Se così è siamo già dei reduci, o delle vittime civili, segnati in ciò che di più prezioso abbiamo. Necessitati di una rieducazione, di un programma di reinserimento quando la guerra finirà. E ci dicono che forse non finirà nemmeno tra un anno, nemmeno tra due. Mi è capitata una cosa banale che mi ha fatto molto riflettere. E' successo all'kea, il tempio della correttezza, del buon gusto democratico, dell'amichevolezza. Ho voluto pagare degli acquisti con un assegno e l'impiegata addetta mi ha chiesto di esibirle due documenti per accertare la mia personale identità. Due. Non li avevo. Viaggio per il mondo, compro e consumo munito di un unico documento.
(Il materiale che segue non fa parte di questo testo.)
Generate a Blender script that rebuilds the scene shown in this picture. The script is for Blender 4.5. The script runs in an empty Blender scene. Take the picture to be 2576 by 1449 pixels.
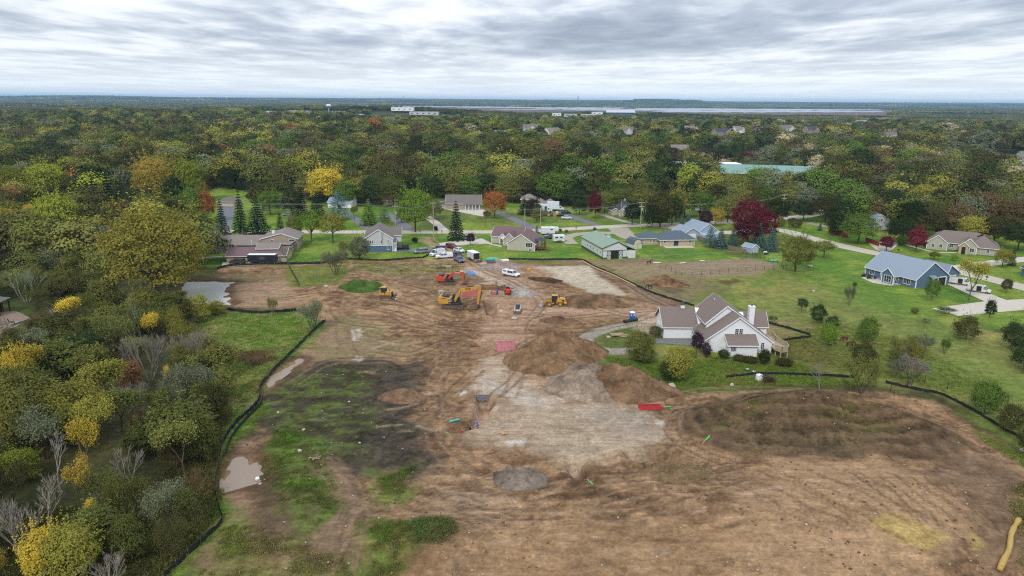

Ma il punto non è questo, il punto è che ho reagito d'istinto con una durezza che non mi conoscevo. Perché? Perché con cacchio che il signor Ikea ai suoi clienti svedesi chiede due documenti per un assegno. Li chiede a me, il mediterraneo inaffidabile, potenzialmente moroso, fedifrago, membro dell'inferiore civiltà che contempla l'imbroglio. Si è messo sotto i piedi il signor Ikea il mio amor proprio di occidentale sempre solvibile, mi ha sbattuto in faccia il fatto che di me non si fida. Di me che credevo di essere nel cuore dell'occidente e in un attimo mi sono sentito sospinto giù, da un'altra parte: l'islamico del signor Ikea.

In altri momenti avrei semplicemente fatto una battuta e lasciato perdere il bel divano con le rotelle. Ieri, chissà perché, ho sentito e sofferto in un insignificante atto di ostile burocrazia uno dei peggio orrori che la guerra ha resuscitato nel mio cuore da retaggi ormai fossili: la distinzione e la cernita non tra gli uomini, ma tra i popoli, non tra le anime ma tra le civiltà. Questo mi spaventa come l'atomica, mi spaventa a tal punto che basta un niente.